== SOURCE MATERIAL ==
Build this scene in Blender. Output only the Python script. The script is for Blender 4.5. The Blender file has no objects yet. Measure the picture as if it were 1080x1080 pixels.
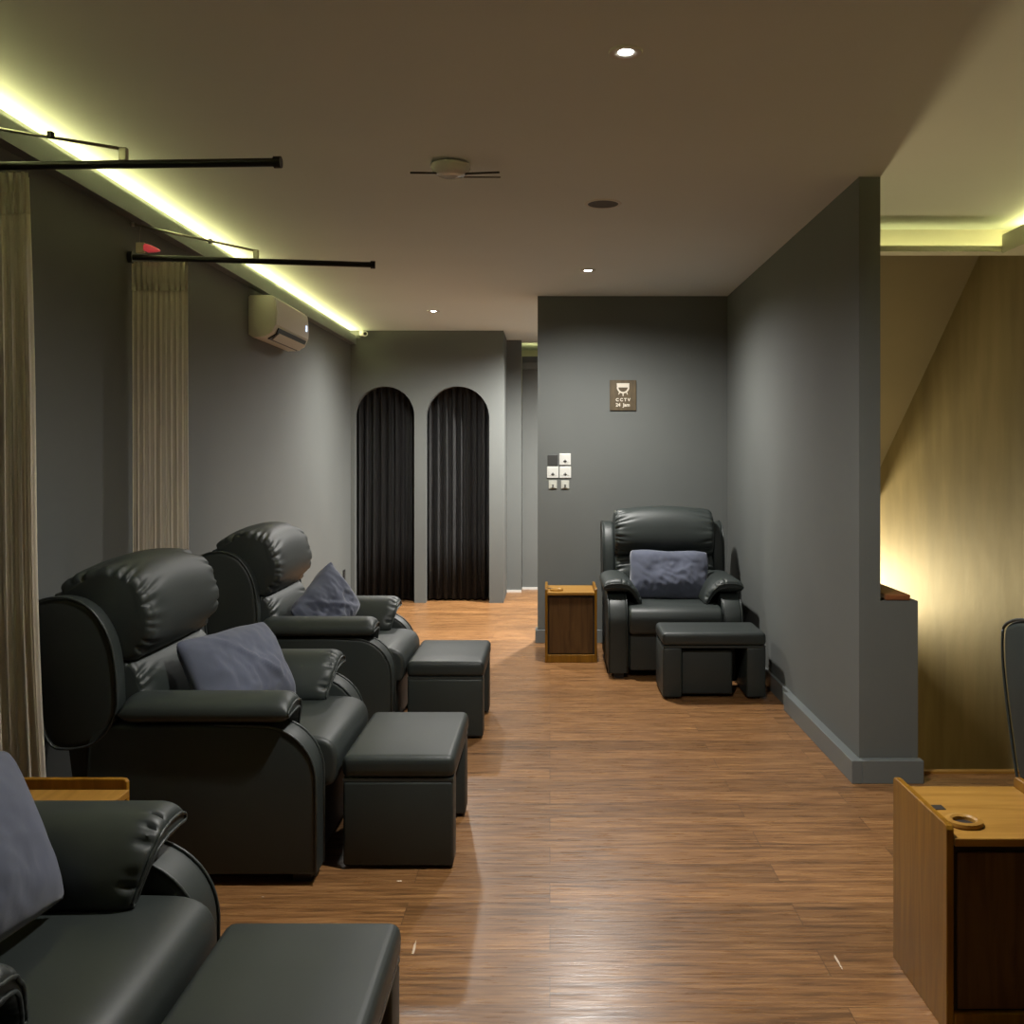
import bpy, bmesh, math, random
from mathutils import Vector, Matrix, noise
PI = math.pi
R = math.radians
random.seed(7)
SC = bpy.context.scene
COL = SC.collection

# ------------------------------------------------------------------ camera, world, exposure
cam_d = bpy.data.cameras.new('camera')
cam = bpy.data.objects.new('camera', cam_d)
COL.objects.link(cam)
cam.location = (0, 0, 1.42)
cam.rotation_euler = (R(90), 0, 0)
cam_d.sensor_width = 36
cam_d.lens = 36 * 1043 / 1080
cam_d.shift_x = -40 / 1080
cam_d.shift_y = -58 / 1080
cam_d.clip_start = 0.05
SC.camera = cam
w = bpy.data.worlds.new('world')
SC.world = w
w.use_nodes = True
w.node_tree.nodes['Background'].inputs[0].default_value = (0.55, 0.55, 0.5, 1)
w.node_tree.nodes['Background'].inputs[1].default_value = 0.02
SC.view_settings.view_transform = 'Standard'
SC.view_settings.look = 'None'
SC.view_settings.gamma = 1
SC.view_settings.use_curve_mapping = False
SC.view_settings.exposure = 0.0

CEIL = 2.65
DOWN_W = 182          # downlight power
SPOTS = [((0.23, 3.0), 1.0, True), ((0.25, 6.51), 1.15, True), ((-0.98, 8.33), 1.0, True), ((0.35, 9.1), 3.2, False)]
COVE_COL = (1.0, 0.95, 0.40)
COVE_S = 42.0
STAIR_COL = (1.0, 0.80, 0.42)


def light(name, kind, loc, energy, color, rot=(0, 0, 0), **kw):
    d = bpy.data.lights.new(name, kind)
    d.energy = energy
    d.color = color
    for k, v in kw.items():
        setattr(d, k, v)
    o = bpy.data.objects.new(name, d)
    o.location = loc
    o.rotation_euler = rot
    COL.objects.link(o)
    return o


for (x, y), k, vis in SPOTS:
    if k:
        light('downlight_beam', 'SPOT', (x, y, CEIL - 0.035), DOWN_W * k * 1.35, (1.0, 0.975, 0.925), spot_size=R(164), spot_blend=1.0, shadow_soft_size=0.06)
light('soffit_fill_light', 'SPOT', (1.56, 6.9, -1.55), 95, STAIR_COL, rot=(R(170), 0, R(8)), spot_size=R(70), spot_blend=1.0, shadow_soft_size=0.05)  # fill spot added to brighten the stair soffit
# lamp of the lower stair landing, under the stair soffit
light('landing_lamp_light', 'AREA', (2.12, 9.5, 0.12), 118, STAIR_COL, rot=(R(-108), 0, R(-10)), shape='RECTANGLE', size=0.4, size_y=0.5)


# ------------------------------------------------------------------ materials
def mat(name, color, rough=0.6, metal=0.0, noise=None, bump=None, emit=None, spec=0.5, coat=0.0, sheen=0.0, trans=None):
    m = bpy.data.materials.new(name)
    m.use_nodes = True
    nt = m.node_tree
    b = nt.nodes['Principled BSDF']
    b.inputs['Base Color'].default_value = (*color, 1)
    b.inputs['Roughness'].default_value = rough
    b.inputs['Metallic'].default_value = metal
    b.inputs['Specular IOR Level'].default_value = spec
    b.inputs['Coat Weight'].default_value = coat
    b.inputs['Sheen Weight'].default_value = sheen
    tc = nt.nodes.new('ShaderNodeTexCoord')
    if noise:
        scale, amt, stretch = noise
        mp = nt.nodes.new('ShaderNodeMapping')
        mp.inputs['Scale'].default_value = stretch
        nt.links.new(tc.outputs['Object'], mp.inputs['Vector'])
        n = nt.nodes.new('ShaderNodeTexNoise')
        n.inputs['Scale'].default_value = scale
        n.inputs['Detail'].default_value = 5
        nt.links.new(mp.outputs[0], n.inputs['Vector'])
        r = nt.nodes.new('ShaderNodeValToRGB')
        r.color_ramp.elements[0].position = 0.3
        r.color_ramp.elements[1].position = 0.7
        r.color_ramp.elements[0].color = (*[c * (1 - amt) for c in color], 1)
        r.color_ramp.elements[1].color = (*[min(1, c * (1 + amt)) for c in color], 1)
        nt.links.new(n.outputs['Fac'], r.inputs[0])
        nt.links.new(r.outputs[0], b.inputs['Base Color'])
    if bump:
        scale, st, dist = bump
        n2 = nt.nodes.new('ShaderNodeTexNoise')
        n2.inputs['Scale'].default_value = scale
        n2.inputs['Detail'].default_value = 3
        nt.links.new(tc.outputs['Object'], n2.inputs['Vector'])
        bp = nt.nodes.new('ShaderNodeBump')
        bp.inputs['Strength'].default_value = st
        bp.inputs['Distance'].default_value = dist
        nt.links.new(n2.outputs['Fac'], bp.inputs['Height'])
        nt.links.new(bp.outputs[0], b.inputs['Normal'])
    if emit:
        b.inputs['Emission Color'].default_value = (*emit[0], 1)
        b.inputs['Emission Strength'].default_value = emit[1]
    if trans:
        b.inputs['Transmission Weight'].default_value = trans
    return m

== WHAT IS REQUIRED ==
Would you reproduce the lines above, from the very first through the line containing "COL = SC.collection", exactly and without the pictures?

== ANSWER FOR THIS EXERCISE ==
Build this scene in Blender. Output only the Python script. The script is for Blender 4.5. The Blender file has no objects yet. Measure the picture as if it were 1080x1080 pixels.
import bpy, bmesh, math, random
from mathutils import Vector, Matrix, noise
PI = math.pi
R = math.radians
random.seed(7)
SC = bpy.context.scene
COL = SC.collection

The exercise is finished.